● **What this task involves**: The data below should be restated word for word, with every picture omitted.

● **Given material**:
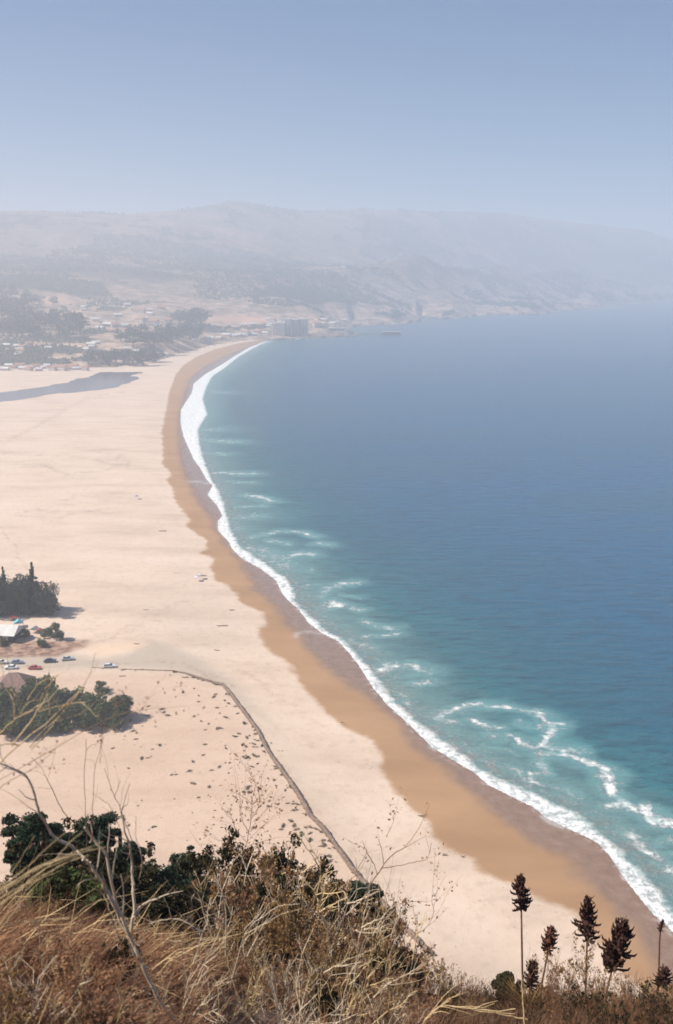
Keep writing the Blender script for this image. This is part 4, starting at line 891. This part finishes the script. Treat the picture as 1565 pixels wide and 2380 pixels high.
# --- traced bare branches, each standing at its own distance with real thickness
def c3(p): return [(a*.3853, 1272.9+b*.3853) for a, b in p]
def c4(p): return [(a*.3853, 1741.8+b*.3853) for a, b in p]
def c5(p): return [(535.9+a*.3853, 1741.8+b*.3853) for a, b in p]
def c6(p): return [(1004.9+a*.3579, 1942.8+b*.3579) for a, b in p]
def spline(P, n):
    P = np.array([tuple(q) for q in P]); s = np.insert(np.cumsum(np.linalg.norm(np.diff(P, axis=0), axis=1)), 0, 0); u = np.linspace(0, s[-1], n)
    q = np.stack([np.interp(u, s, P[:, k]) for k in range(3)], -1); q[1:-1] = (q[:-2]+2*q[1:-1]+q[2:])/4; return q
def traced(name, lab, cat, r, strokes, mat, foliage=None, fl_mat=None, sub=2.0, drift_r=.5, down=True):
    """strokes: (points, width px); first stroke carries the rest; its lower end is carried on to the ground"""
    P0 = [at_r(a, b_, r) for a, b_ in strokes[0][0]]; bx = P0[0] if P0[0].z < P0[-1].z else P0[-1]
    origin = Vector((bx.x, bx.y, sz(bx.x, bx.y))); root = empty(name, origin); tips = []
    for k, (pl, wpx) in enumerate(strokes):
        n = len(pl); dr = np.cumsum(rng.normal(size=n)*.06*drift_r*r/5) + (0 if k == 0 else rng.normal()*.10*r/5)
        pts = [at_r(a, b_, r+float(dr[i])) for i, (a, b_) in enumerate(pl)]
        if pts[0].z > pts[-1].z: pts = pts[::-1]
        if k == 0 and down: pts = [origin - Vector((0,0,.1)), origin.lerp(pts[0], .5)+Vector((.02,.03,0))] + pts
        q = spline(pts, max(8, 3*len(pts))) + rng.normal(size=(max(8, 3*len(pts)), 3))*.0015*r/4; q -= np.array(origin); rad = .5*wpx*r*1.2/F
        b = MB(); b.tube(q, np.linspace(rad, rad*.45, len(q)), 6)
        for j in range(int(sub*len(q)/6)):
            i = random.randint(len(q)//3, len(q)-1); dd = q[i]-q[i-1]; dd /= np.linalg.norm(dd); c = dd+perp(dd)*random.uniform(.4, 1.0); c /= np.linalg.norm(c)
            p2, _ = twig_path(q[i], c, r*random.uniform(.02, .06), 5, .15, .03); b.tube(p2, np.linspace(rad*.4, rad*.18, 5), 3); tips += [p2[-1], p2[2], p2[3]]
        b.build('branch', mat, root); tips += list(q[len(q)//2:])
    if foliage:
        tips = np.array(tips); n = foliage; c = tips[rng.integers(0, len(tips), n)] + rng.normal(size=(n, 3))*.004*r; nr = rng.normal(size=(n, 3)); a = np.cross(nr, rng.normal(size=(n, 3))); a /= np.linalg.norm(a, axis=1)[:, None]
        b2 = np.cross(a, nr); b2 /= np.linalg.norm(b2, axis=1)[:, None]; s = .0017*r*(.5+rng.random(n))[:, None]; lb_ = MB(); lb_.quads(np.stack([c-a*s, c-b2*s*.5, c+a*s, c+b2*s*.5], 1)); lb_.build('foliage', fl_mat or leaf_rs, root)
    tag(root, lab, cat); return root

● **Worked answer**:
Keep writing the Blender script for this image. This is part 4, starting at line 891. This part finishes the script. Treat the picture as 1565 pixels wide and 2380 pixels high.
# --- traced bare branches, each standing at its own distance with real thickness
def c3(p): return [(a*.3853, 1272.9+b*.3853) for a, b in p]
def c4(p): return [(a*.3853, 1741.8+b*.3853) for a, b in p]
def c5(p): return [(535.9+a*.3853, 1741.8+b*.3853) for a, b in p]
def c6(p): return [(1004.9+a*.3579, 1942.8+b*.3579) for a, b in p]
def spline(P, n):
    P = np.array([tuple(q) for q in P]); s = np.insert(np.cumsum(np.linalg.norm(np.diff(P, axis=0), axis=1)), 0, 0); u = np.linspace(0, s[-1], n)
    q = np.stack([np.interp(u, s, P[:, k]) for k in range(3)], -1); q[1:-1] = (q[:-2]+2*q[1:-1]+q[2:])/4; return q
def traced(name, lab, cat, r, strokes, mat, foliage=None, fl_mat=None, sub=2.0, drift_r=.5, down=True):
    """strokes: (points, width px); first stroke carries the rest; its lower end is carried on to the ground"""
    P0 = [at_r(a, b_, r) for a, b_ in strokes[0][0]]; bx = P0[0] if P0[0].z < P0[-1].z else P0[-1]
    origin = Vector((bx.x, bx.y, sz(bx.x, bx.y))); root = empty(name, origin); tips = []
    for k, (pl, wpx) in enumerate(strokes):
        n = len(pl); dr = np.cumsum(rng.normal(size=n)*.06*drift_r*r/5) + (0 if k == 0 else rng.normal()*.10*r/5)
        pts = [at_r(a, b_, r+float(dr[i])) for i, (a, b_) in enumerate(pl)]
        if pts[0].z > pts[-1].z: pts = pts[::-1]
        if k == 0 and down: pts = [origin - Vector((0,0,.1)), origin.lerp(pts[0], .5)+Vector((.02,.03,0))] + pts
        q = spline(pts, max(8, 3*len(pts))) + rng.normal(size=(max(8, 3*len(pts)), 3))*.0015*r/4; q -= np.array(origin); rad = .5*wpx*r*1.2/F
        b = MB(); b.tube(q, np.linspace(rad, rad*.45, len(q)), 6)
        for j in range(int(sub*len(q)/6)):
            i = random.randint(len(q)//3, len(q)-1); dd = q[i]-q[i-1]; dd /= np.linalg.norm(dd); c = dd+perp(dd)*random.uniform(.4, 1.0); c /= np.linalg.norm(c)
            p2, _ = twig_path(q[i], c, r*random.uniform(.02, .06), 5, .15, .03); b.tube(p2, np.linspace(rad*.4, rad*.18, 5), 3); tips += [p2[-1], p2[2], p2[3]]
        b.build('branch', mat, root); tips += list(q[len(q)//2:])
    if foliage:
        tips = np.array(tips); n = foliage; c = tips[rng.integers(0, len(tips), n)] + rng.normal(size=(n, 3))*.004*r; nr = rng.normal(size=(n, 3)); a = np.cross(nr, rng.normal(size=(n, 3))); a /= np.linalg.norm(a, axis=1)[:, None]
        b2 = np.cross(a, nr); b2 /= np.linalg.norm(b2, axis=1)[:, None]; s = .0017*r*(.5+rng.random(n))[:, None]; lb_ = MB(); lb_.quads(np.stack([c-a*s, c-b2*s*.5, c+a*s, c+b2*s*.5], 1)); lb_.build('foliage', fl_mat or leaf_rs, root)
    tag(root, lab, cat); return root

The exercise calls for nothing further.